Objective. Please copy all the lines that follow, word for word.

Supplied information.
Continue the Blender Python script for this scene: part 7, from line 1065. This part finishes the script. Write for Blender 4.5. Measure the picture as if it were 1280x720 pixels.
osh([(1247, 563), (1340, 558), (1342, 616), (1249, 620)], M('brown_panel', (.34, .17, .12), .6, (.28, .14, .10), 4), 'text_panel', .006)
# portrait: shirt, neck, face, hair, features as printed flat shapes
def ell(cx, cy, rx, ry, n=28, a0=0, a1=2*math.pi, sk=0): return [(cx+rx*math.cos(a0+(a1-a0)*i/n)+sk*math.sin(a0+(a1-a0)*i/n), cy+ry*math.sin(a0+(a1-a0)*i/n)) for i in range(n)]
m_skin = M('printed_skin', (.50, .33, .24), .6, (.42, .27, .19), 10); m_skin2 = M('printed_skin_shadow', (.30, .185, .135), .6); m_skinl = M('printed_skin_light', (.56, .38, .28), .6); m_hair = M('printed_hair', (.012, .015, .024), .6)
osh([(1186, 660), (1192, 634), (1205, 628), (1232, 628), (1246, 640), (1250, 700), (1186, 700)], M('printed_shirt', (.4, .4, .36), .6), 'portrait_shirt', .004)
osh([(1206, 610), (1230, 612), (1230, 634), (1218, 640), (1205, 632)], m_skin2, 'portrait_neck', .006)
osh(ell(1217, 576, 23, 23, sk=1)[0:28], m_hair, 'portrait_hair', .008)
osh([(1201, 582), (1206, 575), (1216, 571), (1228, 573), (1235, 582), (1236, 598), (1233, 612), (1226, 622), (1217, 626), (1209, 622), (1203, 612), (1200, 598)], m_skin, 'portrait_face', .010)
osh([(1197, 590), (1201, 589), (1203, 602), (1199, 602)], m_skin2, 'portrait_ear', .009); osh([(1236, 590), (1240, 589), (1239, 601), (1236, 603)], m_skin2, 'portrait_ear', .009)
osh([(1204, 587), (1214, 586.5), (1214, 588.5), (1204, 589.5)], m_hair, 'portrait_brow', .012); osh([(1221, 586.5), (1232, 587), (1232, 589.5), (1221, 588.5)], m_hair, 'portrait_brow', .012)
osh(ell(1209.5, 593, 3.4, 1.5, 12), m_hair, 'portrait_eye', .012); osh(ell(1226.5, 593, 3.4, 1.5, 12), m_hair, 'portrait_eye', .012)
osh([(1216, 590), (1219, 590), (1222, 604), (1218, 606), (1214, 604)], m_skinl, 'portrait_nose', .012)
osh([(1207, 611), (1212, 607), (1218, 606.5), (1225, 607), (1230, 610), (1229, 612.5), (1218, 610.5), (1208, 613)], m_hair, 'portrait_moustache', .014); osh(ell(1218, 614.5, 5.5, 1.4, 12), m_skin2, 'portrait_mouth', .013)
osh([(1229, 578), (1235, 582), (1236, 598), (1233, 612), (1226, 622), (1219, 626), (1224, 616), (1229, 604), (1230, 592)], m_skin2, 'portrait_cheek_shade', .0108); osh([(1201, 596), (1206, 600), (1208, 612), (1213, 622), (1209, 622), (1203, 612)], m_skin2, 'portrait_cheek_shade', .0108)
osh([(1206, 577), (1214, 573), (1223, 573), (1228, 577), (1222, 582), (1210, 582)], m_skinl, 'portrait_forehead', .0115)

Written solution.
Continue the Blender Python script for this scene: part 7, from line 1065. This part finishes the script. Write for Blender 4.5. Measure the picture as if it were 1280x720 pixels.
osh([(1247, 563), (1340, 558), (1342, 616), (1249, 620)], M('brown_panel', (.34, .17, .12), .6, (.28, .14, .10), 4), 'text_panel', .006)
# portrait: shirt, neck, face, hair, features as printed flat shapes
def ell(cx, cy, rx, ry, n=28, a0=0, a1=2*math.pi, sk=0): return [(cx+rx*math.cos(a0+(a1-a0)*i/n)+sk*math.sin(a0+(a1-a0)*i/n), cy+ry*math.sin(a0+(a1-a0)*i/n)) for i in range(n)]
m_skin = M('printed_skin', (.50, .33, .24), .6, (.42, .27, .19), 10); m_skin2 = M('printed_skin_shadow', (.30, .185, .135), .6); m_skinl = M('printed_skin_light', (.56, .38, .28), .6); m_hair = M('printed_hair', (.012, .015, .024), .6)
osh([(1186, 660), (1192, 634), (1205, 628), (1232, 628), (1246, 640), (1250, 700), (1186, 700)], M('printed_shirt', (.4, .4, .36), .6), 'portrait_shirt', .004)
osh([(1206, 610), (1230, 612), (1230, 634), (1218, 640), (1205, 632)], m_skin2, 'portrait_neck', .006)
osh(ell(1217, 576, 23, 23, sk=1)[0:28], m_hair, 'portrait_hair', .008)
osh([(1201, 582), (1206, 575), (1216, 571), (1228, 573), (1235, 582), (1236, 598), (1233, 612), (1226, 622), (1217, 626), (1209, 622), (1203, 612), (1200, 598)], m_skin, 'portrait_face', .010)
osh([(1197, 590), (1201, 589), (1203, 602), (1199, 602)], m_skin2, 'portrait_ear', .009); osh([(1236, 590), (1240, 589), (1239, 601), (1236, 603)], m_skin2, 'portrait_ear', .009)
osh([(1204, 587), (1214, 586.5), (1214, 588.5), (1204, 589.5)], m_hair, 'portrait_brow', .012); osh([(1221, 586.5), (1232, 587), (1232, 589.5), (1221, 588.5)], m_hair, 'portrait_brow', .012)
osh(ell(1209.5, 593, 3.4, 1.5, 12), m_hair, 'portrait_eye', .012); osh(ell(1226.5, 593, 3.4, 1.5, 12), m_hair, 'portrait_eye', .012)
osh([(1216, 590), (1219, 590), (1222, 604), (1218, 606), (1214, 604)], m_skinl, 'portrait_nose', .012)
osh([(1207, 611), (1212, 607), (1218, 606.5), (1225, 607), (1230, 610), (1229, 612.5), (1218, 610.5), (1208, 613)], m_hair, 'portrait_moustache', .014); osh(ell(1218, 614.5, 5.5, 1.4, 12), m_skin2, 'portrait_mouth', .013)
osh([(1229, 578), (1235, 582), (1236, 598), (1233, 612), (1226, 622), (1219, 626), (1224, 616), (1229, 604), (1230, 592)], m_skin2, 'portrait_cheek_shade', .0108); osh([(1201, 596), (1206, 600), (1208, 612), (1213, 622), (1209, 622), (1203, 612)], m_skin2, 'portrait_cheek_shade', .0108)
osh([(1206, 577), (1214, 573), (1223, 573), (1228, 577), (1222, 582), (1210, 582)], m_skinl, 'portrait_forehead', .0115)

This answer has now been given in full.